6-7. O, Allah'ın ateşi, Allah ateşidir. "Nâr" (ateş)ın Allah'a izafeti, dilimizde de : "Allah'ın belası" dediğimiz gibi büyütme ve korkutma içindir ki, Allah Teâlâ'nın öfke ve heybetini özellikle göstermesi bakımından korku ve şiddetinin büyüklüğünü ifade eder. Yani malum olan ateşlerle mukayese edilemeyecek derecede öyle heybetli ve fevkalade büyük bir ateş ki (Allah'ın emriyle) yakılmış, tutuşturulmuştur. Ebediyyen sönmek bilmez. Hz. Ali (k.v.) şöyle demiştir: "Ne acaiptir o insanlar ki, altından ateş kaynayıp dururken yeryüzünde Allah'a isyan ederler". Bugünkü jeologların teorilerine göre de yerin içindeki ateşe göre üzerinde bulunduğumuz kabuğu, yumurtanın içine nisbetle üzerindeki iç zarı kadar ince sayılmaktadır. Fakat bu ateşin onlara benzemediği ve sadece cisimleri yakan bir ateş değil, maddî şeyleri geçip de maneviyatı saran, cesetlerden başka canlara, gönüllere kadar çıkan bir ateş olduğu anlatılmak üzere şöyle vasıflandırılıyor: Öyle tutuşturulmuş bir ateş ki, yüreklerin, kalplerin içi, merkezi demek olan füadlerin, yani anlama yeri olan gönüllerin üstüne çıkar. Tenden geçer ruhlara, maneviyat üzerine çıkar, çatar, savar, canlar yakar, gerçi onları öldürmez "Onun içinde ne ölür, ne yaşar." (A'lâ, 87/13) Fakat uzanır, sarar, azab eder. Çünkü küfrün, çirkin inançların, kötü niyetlerin kaynağı onlardır. Razî'nin anlattığı üzere Hz. Peygamberimiz'den rivayet edilmiştir ki: Nar (ateş), ehlini yer, nihayet gönüllere gelince son bulur, sonra Allah Teâlâ etlerini, kemiklerini diğer bir oluşla iade eder. "Derileri piştikçe azabı tatsınlar diye onlara başka deriler vereceğiz." (Nisa, 4/56) âyeti de buna delalet eder.

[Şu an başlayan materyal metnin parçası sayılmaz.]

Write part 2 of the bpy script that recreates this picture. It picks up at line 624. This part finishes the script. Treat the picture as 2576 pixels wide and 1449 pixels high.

ITTILA', bir şeyin üzerine çıkmaktır. İlmî olan ıttıla ve mütalea da bundan alınmıştır. "Gönüllerin üzeri" tabiri belli ki beyini de içine alır. Ateşin böyle hayatın merkezi olan kalplerin içini bütün üzerinden sarması, onlara muttali olması asabının şiddetini ve kuşatmasını belağatlı bir beyandır. Alûsî demiştir ki: "İşaret erbabı bunda ruhanî azabın şiddetine işaret olduğunu söylerler."